At the outset of the program, NASA had formally established the target probability of overall success for each Apollo mission—a landing and return—at 90 percent. Overall crew safety was estimated at 99.9 percent. But a 1965 assessment of these risks had found that, based upon the current plans and technology, the probability of mission success for each flight was only around 73 percent, while rated per-mission crew safety sat at 96 percent.

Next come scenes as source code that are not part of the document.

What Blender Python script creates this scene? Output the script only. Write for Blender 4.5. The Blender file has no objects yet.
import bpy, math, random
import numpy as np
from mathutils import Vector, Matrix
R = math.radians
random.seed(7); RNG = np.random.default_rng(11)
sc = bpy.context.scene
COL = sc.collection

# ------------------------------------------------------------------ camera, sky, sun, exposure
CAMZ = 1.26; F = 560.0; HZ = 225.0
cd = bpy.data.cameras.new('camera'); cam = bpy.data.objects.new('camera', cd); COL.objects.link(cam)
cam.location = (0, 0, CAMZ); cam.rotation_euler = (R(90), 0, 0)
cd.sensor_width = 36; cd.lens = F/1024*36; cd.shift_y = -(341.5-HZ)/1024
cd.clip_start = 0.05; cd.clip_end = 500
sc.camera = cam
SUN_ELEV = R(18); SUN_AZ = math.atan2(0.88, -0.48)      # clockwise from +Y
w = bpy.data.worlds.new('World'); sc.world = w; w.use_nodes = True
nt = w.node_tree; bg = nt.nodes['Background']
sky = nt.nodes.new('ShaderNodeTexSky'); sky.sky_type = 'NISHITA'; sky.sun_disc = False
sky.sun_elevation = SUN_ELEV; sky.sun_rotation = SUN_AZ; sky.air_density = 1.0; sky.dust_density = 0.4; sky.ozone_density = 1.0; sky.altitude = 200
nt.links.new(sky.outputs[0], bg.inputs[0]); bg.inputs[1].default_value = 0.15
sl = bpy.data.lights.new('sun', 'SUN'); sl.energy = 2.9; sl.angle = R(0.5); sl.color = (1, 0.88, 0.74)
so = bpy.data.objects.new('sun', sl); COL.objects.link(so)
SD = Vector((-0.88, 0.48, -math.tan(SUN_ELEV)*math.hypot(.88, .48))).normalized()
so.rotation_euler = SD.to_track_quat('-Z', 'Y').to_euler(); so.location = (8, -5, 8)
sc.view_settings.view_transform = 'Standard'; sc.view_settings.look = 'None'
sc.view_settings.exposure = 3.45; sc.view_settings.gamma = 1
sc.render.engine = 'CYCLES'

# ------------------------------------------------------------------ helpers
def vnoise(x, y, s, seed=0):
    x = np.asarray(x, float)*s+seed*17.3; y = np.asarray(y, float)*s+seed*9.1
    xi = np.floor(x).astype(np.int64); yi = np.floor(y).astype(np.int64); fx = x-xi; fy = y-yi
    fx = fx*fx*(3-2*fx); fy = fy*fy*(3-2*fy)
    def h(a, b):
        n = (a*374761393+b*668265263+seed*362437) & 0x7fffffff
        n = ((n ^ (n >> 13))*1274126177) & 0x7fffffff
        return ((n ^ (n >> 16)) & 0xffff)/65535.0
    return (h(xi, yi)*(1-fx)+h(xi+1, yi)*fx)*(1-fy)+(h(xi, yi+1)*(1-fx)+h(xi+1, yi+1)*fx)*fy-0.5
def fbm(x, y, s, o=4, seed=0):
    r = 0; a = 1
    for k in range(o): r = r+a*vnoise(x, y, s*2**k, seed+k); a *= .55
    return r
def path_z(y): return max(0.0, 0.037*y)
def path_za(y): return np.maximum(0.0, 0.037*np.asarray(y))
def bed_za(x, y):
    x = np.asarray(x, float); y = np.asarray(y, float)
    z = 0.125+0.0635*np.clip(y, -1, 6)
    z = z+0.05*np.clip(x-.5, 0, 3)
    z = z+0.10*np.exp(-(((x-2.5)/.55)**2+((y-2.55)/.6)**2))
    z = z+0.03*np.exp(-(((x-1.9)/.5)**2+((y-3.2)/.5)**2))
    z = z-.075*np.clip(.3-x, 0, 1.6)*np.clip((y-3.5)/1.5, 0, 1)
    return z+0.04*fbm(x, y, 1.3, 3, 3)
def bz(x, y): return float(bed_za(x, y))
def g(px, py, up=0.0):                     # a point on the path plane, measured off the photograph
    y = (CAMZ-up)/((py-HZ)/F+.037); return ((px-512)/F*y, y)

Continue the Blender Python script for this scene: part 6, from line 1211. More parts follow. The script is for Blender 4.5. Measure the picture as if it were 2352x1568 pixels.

Few people lived day-to-day with these risks and concerns more than Robert Gilruth. His fame may have receded in recent decades, but Gilruth stood above all others in America’s efforts to send humans to the Moon and back. After NASA’s creation, the fledgling agency had turned to Gilruth to lead the Space Task Group to put a human into space before the Soviet Union. Later, after President John F. Kennedy called for Moon landings, that task fell to the Manned Spacecraft Center in Houston, which Gilruth directed.

An aeronautical engineer from a small town in Minnesota, Gilruth had a more pragmatic view of human spaceflight than Kennedy's grand vision. As he saw it, after NASA had successfully put astronauts into orbit with the Mercury program, the next logical step toward a permanent presence in space would have been to build a space station there.

“But that didn’t have the flair that was needed at the time, in the eyes of Mr. Kennedy,” Gilruth, who died in 2000, recalled in an oral history. “He thought going to the Moon was about as good a thing as you could possibly do. I think LBJ liked that, too. Nobody in NASA would say they couldn’t. I at least said that ‘I’m not sure we can do it, but I’m not sure we can’t.’”

Gilruth had no illusions about the challenge of reaching the Moon. Moreover, once Neil Armstrong and Buzz Aldrin stepped onto the Moon before a global television audience, NASA had achieved Kennedy’s mandate. If each mission had a one-quarter chance of not landing on the Moon and a non-negligible chance of losing a crew, why keep at it? That feeling only grew within Gilruth as NASA accomplished more Moon landings.

“I put up my back and said, ‘We must stop,’” Gilruth said. “There are so many chances for us losing a crew. We just know that we’re going to do that if we keep going.”